Solved or solvable? IME, sibilance or better yet, negative sibilance, has been with us from the beginning and is one of the effects of universally noisy AC. I attest that negative sibilance is nearly or entirely solvable by superior forms of AC treatment where superior means everything since inferior forms would most likely add even more negative sibilance. In my case, I use superior passive dedicated little line conditioners at each component.

But negative sibilance is a bit tricky in that playback electronics generally induce negative sibilance into the mix. This is solvable. But then there's negative sibilance induced at the recording mic / recording side of the house and embedded into the recording. This is unsolvable during playback. And since it's in the recording, you actually want to hear this negative sibilance.

Many a recording will have a mixture of both negative sibilance induced for sure during playback since AC noise is universal and few employ superior AC treatments but also those induced during the recording.

So how can you tell if your superior AC treatments work to minimize or eliminate negative sibilance induced during playback?

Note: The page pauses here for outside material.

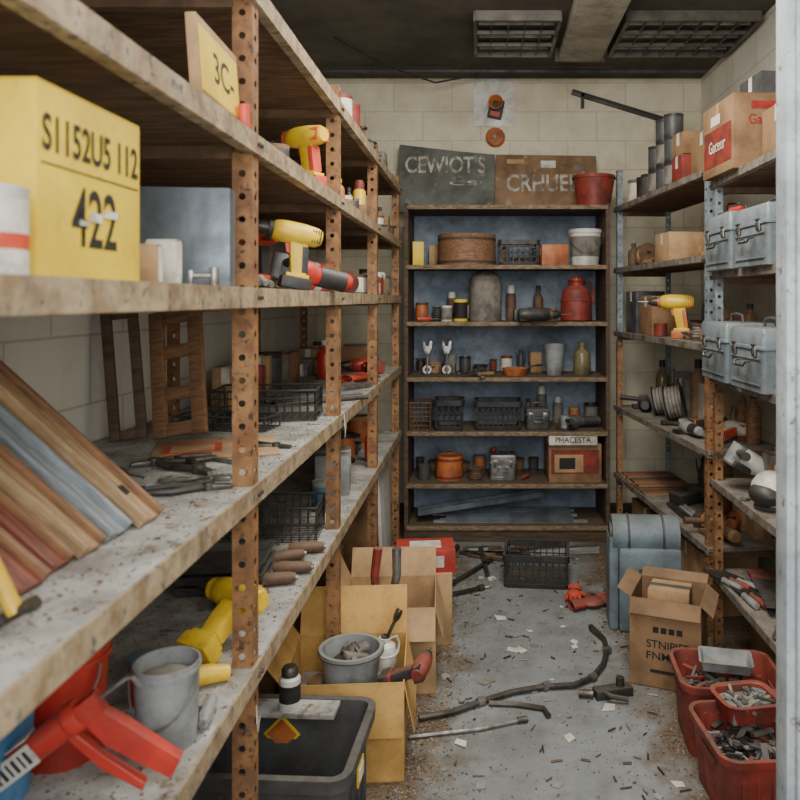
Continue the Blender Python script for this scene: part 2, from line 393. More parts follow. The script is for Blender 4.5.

Good question. If you hear a female vocalist pronounce the "ssssssss" sound in a clean, clear, and precise ssssssss at least once you should rest easy that the problem within your scope (the playback side) has been solved. Even if you hear other times in same recording when it should be a precise "ssssssss" sound but instead you hear an "shhhhhhhsh" sound. One need only to fly to the moon once to prove it can be done, right?

The nasal part of your question, I'm less experienced with but I have heard it a few times in others' systems.
 

Female vocalist Jacintha is known from time to time to sing a capella so here's what I would consider an excellent example of a combination of playback side negative sibilance resolved along with a few incidents of negative sibilance within the recording remaining unresolved. A few times you should hear very clean, crisp, and precissssssse pronunciation of the "ssssssss" sound. That's good enough for me.
 
simple enough to get (or get rid of) sibilance... position your speaks such that there is a peak from 4.8kHz to 5.6kHz and viola sibilance. put a little dip in that range and no sibilance. I am not a TT guy but supposedly the VTA can be adjusted similarly to either give or remove sibilance.